While Lucille is the opposite and hates everything about Sylvie personality, Lucille shows this after she learns that Sylvie “had had a very nice conversation with a lady who had ridden the roads form South Dakota, en route to Portland to see her cousin hanged” to which she immediately yells “Why do you get involved with such trashy people? It’s embarrassing! ” (104). The fact Sylvie does not care who she speaks too again shows this idea of impermanence, how she will meet new and different people every day, and that conversations she has with them are of no importance so there is no harm to them.
As to how Lucille sees the conversation with someone strange as a something that Just shouldn’t be done because it is not normal and that is what Lucille so badly desires. After Ruth and Sylvie return from the lake clothes dirtied and wet Sylvie says, “Don’t mind if they stare… We walked through town… At the drugstore we passed Lucille and her friends, though Sylvie seemed not to notice. Lucille was dressed like all the others in a sweatshirt and sneakers and rolled up jeans,”.
Robinson shows how Sylvie does not even notice Lucille, because she has Just become another face in society, who blends in with the others. While Ruth and Sylvie are still considered the outcasts of the city because of their choices to be individually free and not follow the lines established by society. By the end of the novel Ruth understands why Sylvie chose to be different and to depend on herself, and does the same for herself. The townspeople decline the idea that two self- reliant, transcendentalist women can create their own futures, so they view them as deranged people with no future.

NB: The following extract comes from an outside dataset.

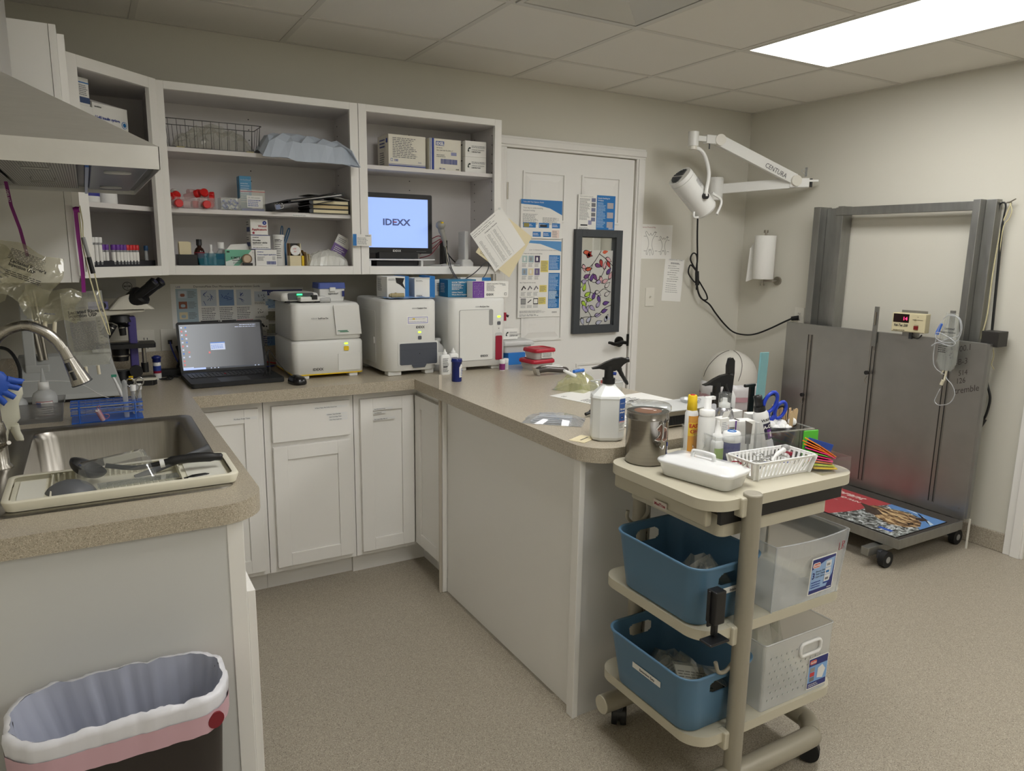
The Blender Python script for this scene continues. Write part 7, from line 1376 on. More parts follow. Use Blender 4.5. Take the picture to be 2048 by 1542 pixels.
def shears(x, y, z, rot, m, label, s=1.0):
    o = T('scissors', label, 'scissors', (cx_+x, cy_+y, cz_+z)); o.rotation_euler = rot
    for k in (-1, 1):
        el = [(k*.021*s+.017*s*math.cos(a)*(1 if k < 0 else .85), .003*k, .085*s+k*-.006+.026*s*math.sin(a)*(1.1 if k < 0 else .9)) for a in [2*PI*i/16 for i in range(16)]]
        P('finger_loop', G().tube(el, .0046*s, m, 8, closed=True), o); P('shank', G().tube([(k*.014*s, .003*k, .062*s), (k*.003, .003*k, .035*s), (-k*.002, .003*k, .02*s)], [.006*s, .0055*s, .004*s], m, 8, 3), o)
    P('blades', G().prism([(-.005, -.002), (.005, -.002), (.005, .002), (-.005, .002)], -.05, .03*s, CHROME), o); return o
shears(-.058, -.008, .052, (.1, .35, -.25), BLS, 'large blue-handled scissors standing in the black cup', 1.15); shears(-.03, .03, .045, (0, .5, -.5), BLACK, 'black-handled scissors behind the blue ones in the black cup', 1.1)
o = T('pen', 'grey pen leaning right behind the blue scissors', 'pen', (cx_-.03, cy_+.02, cz_+.01)); o.rotation_euler = (0, .48, 0); P('barrel', G().cyl((0, 0, 0), (0, 0, .13), .0055, GREY, .0055).cyl((0, 0, .13), (0, 0, .15), .0045, LGREY, .003), o)
# tall things behind the organizer on the cart
AMB = mt((34, 28, 24), .15, name='dark_amber')
TRG = mt((18, 18, 19), .38, name='trigger_black')
def trigger(par, z, s=1.0, flip=1):
    q = s*.72
    g = G(); g.cyl((0, 0, z), (0, 0, z+.022*q), .0185*s, TRG, n=20).cyl((0, 0, z+.022*q), (0, 0, z+.07*q), .0135*s, TRG, .0125*s); P('collar', g, par)
    f = flip; g = G(FY(0, .009*s, z)); pl_ = [(-.05, .058), (-.03, .06), (-.014, .056), (.0, .05), (.016, .052), (.03, .062), (.04, .078), (.05, .088), (.049, .102), (.036, .106), (.012, .1), (-.012, .086), (-.032, .07), (-.05, .062)]
    pl_ = [(f*x*s, y*q) for x, y in pl_]; g.prism(pl_ if f > 0 else pl_[::-1], 0, .018*s, TRG); P('sprayer_head', g, par, bev=.0015)
    g = G(); g.tube([(f*.026*s, 0, z+.07*q), (f*.032*s, 0, z+.05*q), (f*.04*s, 0, z+.03*q), (f*.056*s, 0, z-.004*q)], [.008*s, .0065*s, .0055*s, .003*s], TRG, 8, 4); P('trigger', g, par); P('nozzle', G().cyl((f*.047*s, 0, z+.095*q), (f*.057*s, 0, z+.097*q), .0075*s, TRG), par)
o = T('spray_bottle', 'dark amber spray bottle with black trigger behind the organizer items', 'spray bottle', (-2.278, -2.03, ZT_+.0)); o.rotation_euler[2] = -.2; P('bottle', G().loft([[(R_*math.cos(a), R_*math.sin(a)*.85, z) for a in [PI/8+PI/4*i for i in range(8)]] for R_, z in ((.044, 0), (.046, .003), (.046, .1), (.04, .118), (.017, .142), (.015, .16))], AMB, sm=False), o, bev=.003); trigger(o, .158, .95)
o = T('grooming_brush', 'black flat-handled brush standing upright behind the amber spray bottle', 'brush', (-2.238, -2.035, ZT_-.0)); o.rotation_euler = (-.04, .04, -.2); g = G(FY(0, 0, 0)); g.prism([(-.012, .12), (.008, .12), (.012, .16), (.016, .23), (.014, .27), (.006, .28), (-.004, .277), (-.009, .255), (-.006, .21), (-.014, .17)], -.007, .007, TRG); P('handle', g, o, bev=.003); P('head', G().b(-.025, .02, -.006, .01, .0, .125, TRG), o, bev=.003)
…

Robinsons contrast of conformity and individuality ultimately shows how important not being like everyone else and having one’s own identity can be. Robinson shows that in the end nothing is accomplished if everyone does the same thing. By using Lucille hate of anything that is not accepted in society, Robinson shows how crucial it is to be yourself because then you can truly contribute to society. Robinson used this message in Housekeeping because she believes that everyone has something special about them and that they should not just let opportunity pass them by, Just to fit in and be another face in the crowd.